Les députés européens débattent cette semaine de l’instauration d’Euro 7. Cette norme doit fixer les nouvelles exigences en matière d’émissions polluantes des gaz d’échappement.
Les débats promettent d’être tendus au parlement européen tant Euro 7 divise. La norme doit remplacer la réglementation actuelle, en vigueur depuis 13 ans, « Euro 6 ». Avec Euro 7, l’idée est de contrôler de manière plus sévère les émissions d’oxydes d’azote et de particules fines issues des véhicules, de les rendre plus propres pour lutter contre la pollution de l’air. Depuis 2018, la commission européenne travaille sur une proposition, qu’elle a rendu publique en novembre 2022.
Le projet avait déjà déçu de nombreuses associations environnementales qui le trouvait hautement insuffisant. « Certains vont reprocher à la Commission d’être trop ambitieuse, d’autres de ne pas l’être assez, expliquait Thierry Breton, à l’issue de la présentation du texte. C’est bien la preuve que nous avons trouvé le bon équilibre ».
« Nous offrons une bonne visibilité au secteur automobile. Pour le marché domestique comme pour le marché international », continuait le Commissaire européen au marché intérieur.
Le lobby automobile à la manoeuvre
Un équilibre que les constructeurs automobiles n’ont pourtant pas trouvé à leur goût. Sur la norme Euro 7, ces derniers sont unanimes: elle doit être purement et simplement jeté aux oubliettes. Aucun d’entre eux ne veut consacrer du temps et de l’argent à cette nouvelle norme alors qu’ils sont tous pleinement engagés dans leur conversion à l’électrique.
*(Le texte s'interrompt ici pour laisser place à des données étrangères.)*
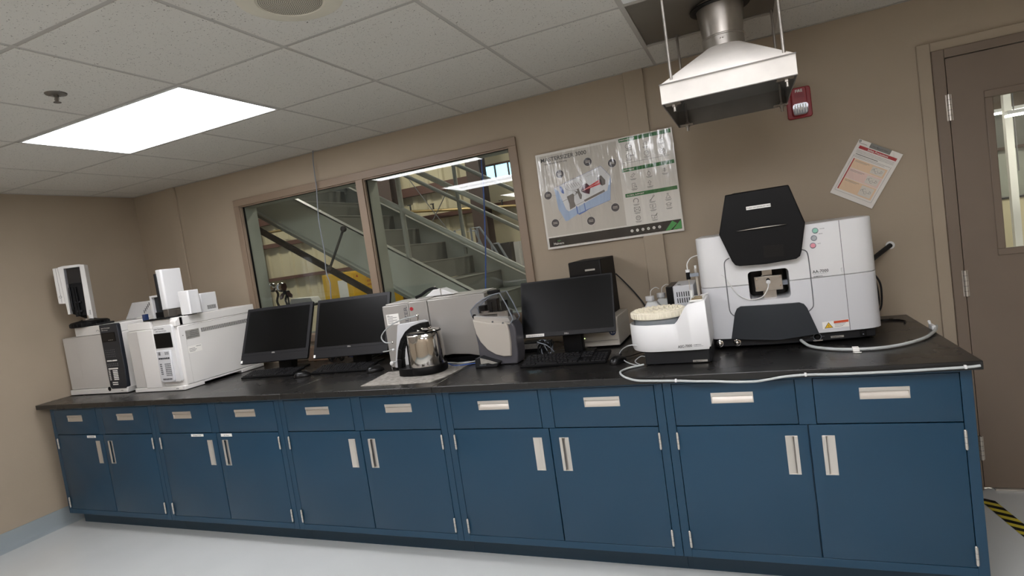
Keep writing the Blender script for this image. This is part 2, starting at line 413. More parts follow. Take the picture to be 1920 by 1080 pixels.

Une nouvelle norme nécessite en effet de transformer les voitures et cela coûte cher, très cher, si l’on en croit Luca de Meo. Selon les calculs du directeur général de Renault, également président de l’ACEA, le puissant lobby automobile européen, la norme euro 7 pourrait coûter des « milliers d’euros par voiture ». « Chez Renault, elle pourrait même conduire à la fermeture de quatre usines à court terme » expliquait-il au mois de février dernier.
En coulisses, le lobby automobile a donc œuvré pour alléger la proposition initiale de la commission européenne, ce que révèle dans le détail une enquête publiée par le site VoxEurop. Les membres de l’ACEA ont multiplié les rendez-vous avec des hauts membres de la commission et ont aussi réussi à faire entendre leurs arguments dans les milieux politiques.
« On entend la petite musique de l’ACEA un peu partout, chez tous les acteurs de la filière automobile française, explique Marie Chéron, responsable des politiques véhicules de l’organisation Transport & Environnement. Depuis quelques mois ils entonnent le refrain soufflé par le lobby automobile: il y a trop de normes, beaucoup trop de normes ».
Une norme Euro 6 déguisée
La politique de l’ACEA porte ses fruits. En septembre, sous l’impulsion notamment de la France et l’Italie, les 27 se prononcent en faveur d’une version allégée de la norme Euro 7.
« C’est une norme Euro 6 déguisée », estime Marie Chéron.
Les limites d’émissions polluantes pour les voitures particulières ainsi que les conditions des tests sont inchangées, elles ne se durcissent que pour les camions et les bus.
Le calendrier est lui décalé: initialement prévue en 2025, la norme Euro 7 ne devrait finalement entrer en vigueur qu’en 2030. « Le texte a été complétement détricoté » s’insurge Marie Chéron, « c’est un raté total pour l’Europe ». Karima Delli, qui suit le dossier depuis le scandale du Dieselgate en 2015, est sur la même ligne. La présidente de la commission Transport au parlement européen estime qu’avec cette nouvelle mouture d’Euro 7, « on va continuer à empoisonner des gens ». Les députés européens se prononceront ce jeudi à 11h. Leur vote sera « crucial », prévient Karima Delli.